## Exercise
Print exactly the lines from the first one down to the line containing "tag(mb.build('wall_front', m_rear), kind='structure')", both ends included, with no pictures and nothing else.
....
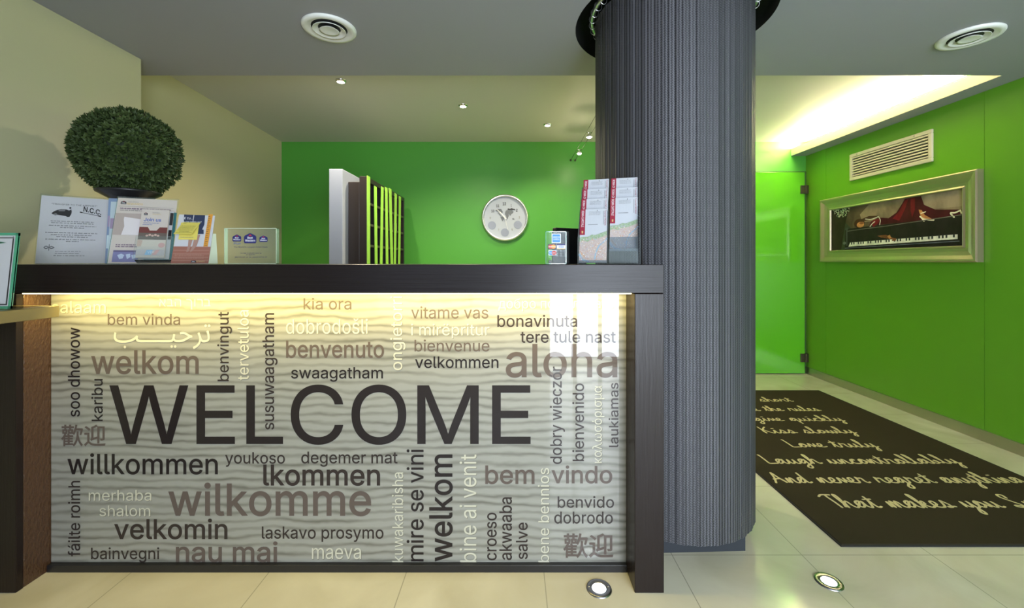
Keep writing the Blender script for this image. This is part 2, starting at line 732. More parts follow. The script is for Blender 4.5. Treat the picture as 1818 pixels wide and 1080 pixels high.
# left: front part, then a shallow step back beside the counter
tag(MB().box(XL - 0.4, XL, YF, 2.233, 0, ZC - 0.001).build('wall_left', m_cream), kind='structure')
mb = MB()
mb.prism([(-2.21, 2.234), (-2.351, YB), (-2.5, YB), (-2.5, 2.234)], 0, ZR)
tag(mb.build('wall_left_rear', m_cream), kind='structure')
# right wall of green panels with fine joints
mb = MB()
for a, b_ in ((YF, 1.20), (1.203, 2.655), (2.658, 4.005), (4.008, YB)):
    mb.box(XR, XR + 0.08, a, b_, 0, ZR)
tag(mb.build('wall_right', m_green_panel), kind='structure')
tag(MB().box(XR - 0.012, XR, YF, YB, 0, 0.072).build('baseboard_right', m_steel, bevel=0.002), 'brushed metal baseboard along green wall', kind='structure')
# soffit and upstand of the light cove
tag(MB().box(2.811, XR, YE, YB, ZC, ZC + 0.010).build('ceiling_soffit', m_ceil), 'grey soffit strip along the green wall', kind='structure')
mb = MB().box(2.81, 2.822, YE, YB, ZC + 0.0005, ZC + 0.072)
tag(mb.build('trim_2', mat('cove_plaster', (0.46, 0.43, 0.34), 0.6)), 'cream cove ledge hiding the tube lights', kind='structure')
# wall behind the photographer with a glazed entrance
mb = MB()
mb.box(-2.4, -1.56, YF - 0.1, YF, 0, ZC).box(-1.56, 0.04, YF - 0.1, YF, 0, 0.48).box(-1.56, 0.04, YF - 0.1, YF, 2.02, ZC)
mb.box(0.04, 0.36, YF - 0.1, YF, 0, ZC).box(0.36, 1.28, YF - 0.1, YF, 2.08, ZC).box(1.28, 1.36, YF - 0.1, YF, 0, ZC)
mb.box(1.36, 2.76, YF - 0.1, YF, 0, 0.14).box(1.36, 2.76, YF - 0.1, YF, 2.06, ZC).box(2.76, XR + 0.1, YF - 0.1, YF, 0, ZC)
tag(mb.build('wall_front', m_rear), kind='structure')


def window(name, a, b_, z0, z1, bars):
    mb = MB()
    t = 0.045
    mb.box(a, b_, YF + 0.10, YF + 0.14, z0, z0 + t).box(a, b_, YF + 0.10, YF + 0.14, z1 - t, z1)
    for x in [a] + bars + [b_ - t]:
        mb.box(x, x + t, YF + 0.10, YF + 0.14, z0 + t, z1 - t)
    tag(mb.build(name, m_alu), kind='structure')


window('door_2', 0.36, 1.28, 0.0, 2.08, [0.66, 0.94])
window('window_1', 1.36, 2.76, 0.14, 2.06, [1.80, 2.24])
window('window_2', -1.56, 0.04, 0.48, 2.02, [-1.02, -0.5])

# green glass door in the back wall
o = MB().box(1.70, 2.925, YB - 0.035, YB - 0.023, 0.008, 2.03).build('door_1', m_green_glass, bevel=0.002)
tag(o, 'frameless green glass door in the back corner', kind='structure')
for z in (0.165, 1.855):
    h = MB().box(2.88, 2.958, YB - 0.046, YB - 0.012, z - 0.042, z + 0.042).box(2.925, 2.936, YB - 0.052, YB - 0.046, z - 0.042, z + 0.042).build('hinge', mat('hinge_metal', (0.10, 0.085, 0.05), 0.35, 0.8), o, bevel=0.002)
tag(MB().box(1.66, 2.96, YB - 0.006, YB - 0.001, 0, 2.045).build('trim_3', mat('door_reveal', (0.03, 0.10, 0.01), 0.6)), 'dark reveal behind the green glass door', kind='structure')

# square pillar inside the mesh curtain
tag(MB().prism([(.55, 1.638), (.905, 1.650), (.905, 2.10), (.55, 2.10)], 0.0, ZC + 0.12).build('trim_4', mat('pillar_paint', (0.018, 0.022, 0.030), 0.5)), 'dark square pillar inside the mesh curtain', kind='structure')
# white partition beside the key rack
o = MB().box(-1.290, -1.196, 2.95, YB, 0, EYE + 0.649).build('wall_partition', m_white, bevel=0.003)
tag(o, 'white freestanding partition beside the pigeonhole rack', kind='structure')

# ------------------------------------------------------------------ reception counter
ct = thing('reception_counter', (-0.6, 1.5, 0), 'dark wenge reception counter with a glowing word-covered WELCOME front', 'counter')
ZT = EYE - 0.0096
ZU = EYE - 0.1075
XA, XB = -1.80, 0.5126
poly = [(XA - 0.16, 1.44), (XB, 1.44), (XB, 1.56)]
for i in range(9):                                   # notch around the column
    x = XB - (XB - 0.362) * i / 8
    poly.append((x, COLY - math.sqrt(0.372 ** 2 - (x - COLX) ** 2)))
poly += [(0.33, 1.98), (XA - 0.16, 1.98)]
under(MB().prism(poly, ZU, ZT).build('countertop', m_wood, bevel=0.002), ct)
under(MB().box(0.4128, XB, 1.44, 1.575, 0, ZU - 0.0012).build('leg', m_woodv, bevel=0.002), ct)
lg = under(MB().box(-1.80, -1.699, 1.4645, 1.96, 0, ZU - 0.0012).build('leg', m_leather, bevel=0.002), ct)
lf = MB().box(-1.80, -1.697, 1.44, 1.462, 0, ZU - 0.0012).build('leg_face', m_woodv, lg, bevel=0.002)
lf.matrix_parent_inverse = Matrix.Translation(-Vector(ct.location)) @ Matrix.Identity(4)
lf.matrix_parent_inverse = Matrix.Identity(4)
under(MB().box(-1.697, 0.4128, 1.535, 1.60, 0, 0.026).build('plinth', m_dark, bevel=0.001), ct)
YP = 1.55
pn = MB().box(-1.697, 0.4128, YP, YP + 0.02, 0.027, ZU).build('front_panel', m_sand)
under(pn, ct)
under(MB().box(-1.699, 0.41, YP + 0.021, YP + 0.045, 0.027, ZU - 0.001).build('back_board', m_woodv), ct)
under(MB().box(-1.690, 0.30, 1.62, 2.22, 0.71, 0.74).build('desk_board', m_woodv, bevel=0.003), ct)
under(MB().box(-1.60, 0.25, 2.14, 2.17, 0.0, 0.71).build('modesty_board', m_woodv), ct)
under(MB().box(-1.690, 0.405, 1.453, 1.463, ZU - 0.0035, ZU - 0.0002).build('led_strip', m_led), ct)
area('led_strip_light', (-0.64, 1.460, ZU - 0.006), (math.radians(30), 0, 0), 2.08, 0.012, 6.6, (1.0, 0.79, 0.22))

# words on the front panel, in the places measured on the photo (pixel boxes on the panel plane)
def ink(name, c):
    return mat(name, c, 0.6, coat=0.45, spec=0.2)


DK, DM, MD, LT = ink('print_black', (0.012, 0.008, 0.009)), ink('print_umber', (0.026, 0.018, 0.017)), ink('print_taupe', (0.095, 0.072, 0.062)), ink('print_cream', (0.50, 0.48, 0.38))
SHD = ink('print_drop_shadow', (0.17, 0.16, 0.125))  # drop shadow printed in colour: a dark offset copy beneath the cream words
WORDS = [
    ('salaam', 92, 535, 188, 556, LT, 0), ('bem vinda', 191.5, 557, 320, 577.5, MD, 0), ('welkom', 162, 622, 353, 665, MD, .006),
    ('kia ora', 539, 529, 624, 550, MD, 0), ('dobrodošli', 508, 566, 653, 593, LT, 0), ('benvenuto', 508, 605, 682, 636, MD, .006),
    ('swaagatham', 517, 652, 680, 678, DK, 0), ('vitame vas', 730, 544, 867, 566, MD, 0), ('i mirëpritur', 730, 575, 869, 601, LT, 0),
    ('bienvenue', 736, 603, 869, 624.5, MD, 0), ('velkommen', 737, 633, 885, 654, DK, 0), ('добро пожаловать', 885, 530, 1090, 553, LT, 0),
    ('bonavinuta', 883, 559, 1025, 581, DM, 0), ('tere tule nast', 924, 588, 1093, 609, DM, 0), ('aloha', 898, 611, 1096, 671, MD, .004),
    ('WELCOME', 194.5, 683, 942, 790, DK, 0), ('willkommen', 120, 805, 387, 843, DK, .002), ('youkoso', 400, 803, 506, 829, DM, 0),
    ('degemer mat', 535, 802, 706, 829, DM, 0), ('lkommen', 467.5, 825, 675, 863, DM, .006), ('merhaba', 158, 870, 269, 889.5, LT, 0),
    ('shalom', 177, 897.5, 267, 917, LT, 0), ('wilkomme', 299, 857, 659, 917, MD, .006), ('velkomin', 203, 921, 404, 958, DM, .004),
    ('laskavo prosymo', 465, 935, 681, 962.5, DM, 0), ('bainvegni', 162, 972, 283, 999, DM, 0), ('nau mai', 312.5, 961.5, 493, 999, MD, .008),
    ('maeva', 554, 973, 641, 993, LT, 0), ('bem', 861.5, 826.5, 949, 860, MD, .006), ('vindo', 979, 826.5, 1087, 859, MD, .006),
    ('benvido', 990, 881, 1090, 902, DM, 0), ('dobrodo', 984, 908.5, 1088, 930, DM, 0)]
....
## Answer to the exercise
Keep writing the Blender script for this image. This is part 2, starting at line 732. More parts follow. The script is for Blender 4.5. Treat the picture as 1818 pixels wide and 1080 pixels high.
# left: front part, then a shallow step back beside the counter
tag(MB().box(XL - 0.4, XL, YF, 2.233, 0, ZC - 0.001).build('wall_left', m_cream), kind='structure')
mb = MB()
mb.prism([(-2.21, 2.234), (-2.351, YB), (-2.5, YB), (-2.5, 2.234)], 0, ZR)
tag(mb.build('wall_left_rear', m_cream), kind='structure')
# right wall of green panels with fine joints
mb = MB()
for a, b_ in ((YF, 1.20), (1.203, 2.655), (2.658, 4.005), (4.008, YB)):
    mb.box(XR, XR + 0.08, a, b_, 0, ZR)
tag(mb.build('wall_right', m_green_panel), kind='structure')
tag(MB().box(XR - 0.012, XR, YF, YB, 0, 0.072).build('baseboard_right', m_steel, bevel=0.002), 'brushed metal baseboard along green wall', kind='structure')
# soffit and upstand of the light cove
tag(MB().box(2.811, XR, YE, YB, ZC, ZC + 0.010).build('ceiling_soffit', m_ceil), 'grey soffit strip along the green wall', kind='structure')
mb = MB().box(2.81, 2.822, YE, YB, ZC + 0.0005, ZC + 0.072)
tag(mb.build('trim_2', mat('cove_plaster', (0.46, 0.43, 0.34), 0.6)), 'cream cove ledge hiding the tube lights', kind='structure')
# wall behind the photographer with a glazed entrance
mb = MB()
mb.box(-2.4, -1.56, YF - 0.1, YF, 0, ZC).box(-1.56, 0.04, YF - 0.1, YF, 0, 0.48).box(-1.56, 0.04, YF - 0.1, YF, 2.02, ZC)
mb.box(0.04, 0.36, YF - 0.1, YF, 0, ZC).box(0.36, 1.28, YF - 0.1, YF, 2.08, ZC).box(1.28, 1.36, YF - 0.1, YF, 0, ZC)
mb.box(1.36, 2.76, YF - 0.1, YF, 0, 0.14).box(1.36, 2.76, YF - 0.1, YF, 2.06, ZC).box(2.76, XR + 0.1, YF - 0.1, YF, 0, ZC)
tag(mb.build('wall_front', m_rear), kind='structure')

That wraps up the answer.